Senate Majority Leader Chuck Schumer (D-NY) appeared on ABC’s The View and laid out his strategy to get his bill to federally legalize cannabis through the upper chamber.

Alongside Senate Finance Committee Chairman Ron Wyden (D-OR) and Sen. Cory Booker (D-NJ), the measure’s cosponsors, Schumer recently unveiled the 163 page draft legislation – the Cannabis Administration and Opportunity Act (CAOA) – which would, among other provisions, federally deschedule marijuana, expunge prior cannabis-related convictions and facilitate legal sales.

“It’s been so over-criminalized at the federal level—it’s treated like heroin or cocaine, very much more serious drugs,” Schumer told Sunny Hostin. “Even worse, we have a person who has a small amount of marijuana—a young person—in their pocket [they] can get arrested, have such a serious criminal record as if they were selling a whole lot of heroin [and] they can almost never recover.”

“First we want to legalize it to make sure that the people who want to use it can use it without this over-criminalization,” Schumer continued. “Secondly, we want to expunge records of people who had a small amount of marijuana in their pockets and are then hurt the rest of their lives.

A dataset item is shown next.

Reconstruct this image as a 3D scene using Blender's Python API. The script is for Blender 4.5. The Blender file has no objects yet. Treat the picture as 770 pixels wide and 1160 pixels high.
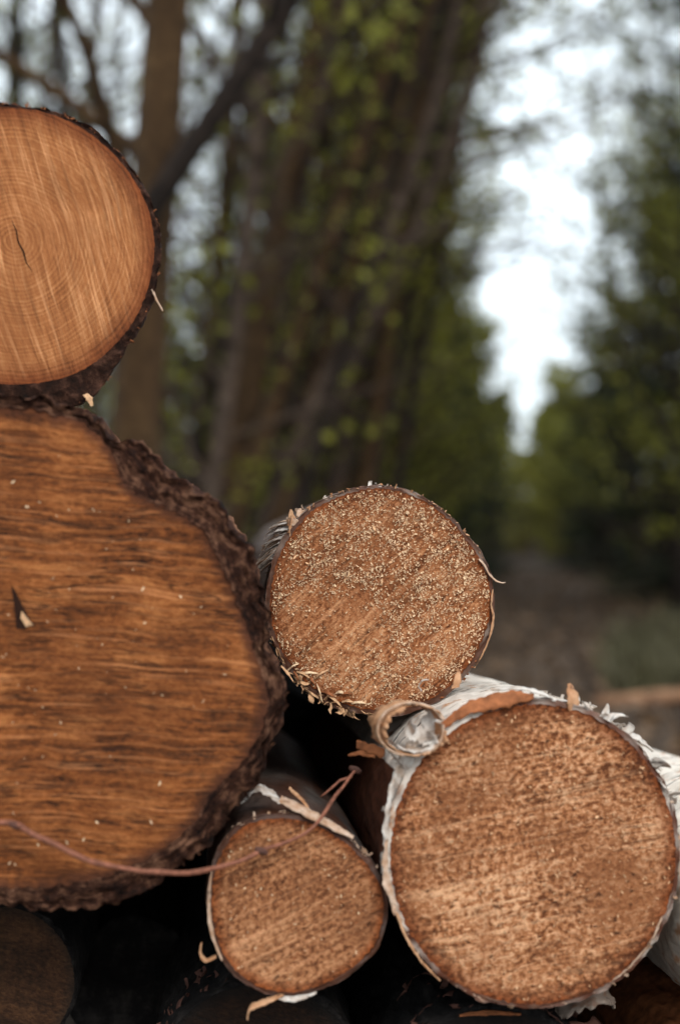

We’d love them to be productive citizens.”

Schumer had previously said the legislation will give priority to small businesses looking to enter the legal cannabis marketplace to avoid the monopolization seen in the alcohol and tobacco industries.

But as far as convincing fellow lawmakers goes, Schumer acknowledges they face a difficult task in reaching the 60 vote threshold required to pass legislation in the Senate, even though the Democrats hold a slim majority. Some moderates in Schumer’s party agree on the need for some kind of cannabis reform, but aren’t convinced by the comprehensive proposal put forward by the three senators.

“We’re now going around to our colleagues saying, ‘Would you sign onto the bill? And if you don’t like what’s in the bill and want some modifications, tell us,’” Schumer said. “I want to get this done. And I think we will get it done because it’s so, so overwhelmingly supported by the American people.”

Booker, for his part, is adamant that Democrats should get behind the CAOA rather than first advance incremental reforms, such as a bipartisan bill to ensure financial institutions can provide services to state-legal cannabis businesses without fear of federal reprisals. The New Jersey senator went so far as to say “I would lay myself down” to block any such bill from passing before full cannabis legalization had been approved.

Schumer agrees the CAOA should take priority, but on The View he instead focused on the reform’s strong public support across demographic divides, citing recent successes at the ballot box in typically conservative stronghold states like South Dakota and Montana as proof that “Americans are for legalization.”

Schumer, Wyden and Booker made marijuana legalization a priority for the Senate earlier this year, and quickly moved to engage stakeholders and advocacy groups for input on what shape the legislation should take. Now, the senators have opened a public comment period for the proposal, and an email address through which people can offer their thoughts, which will remain open until September 30.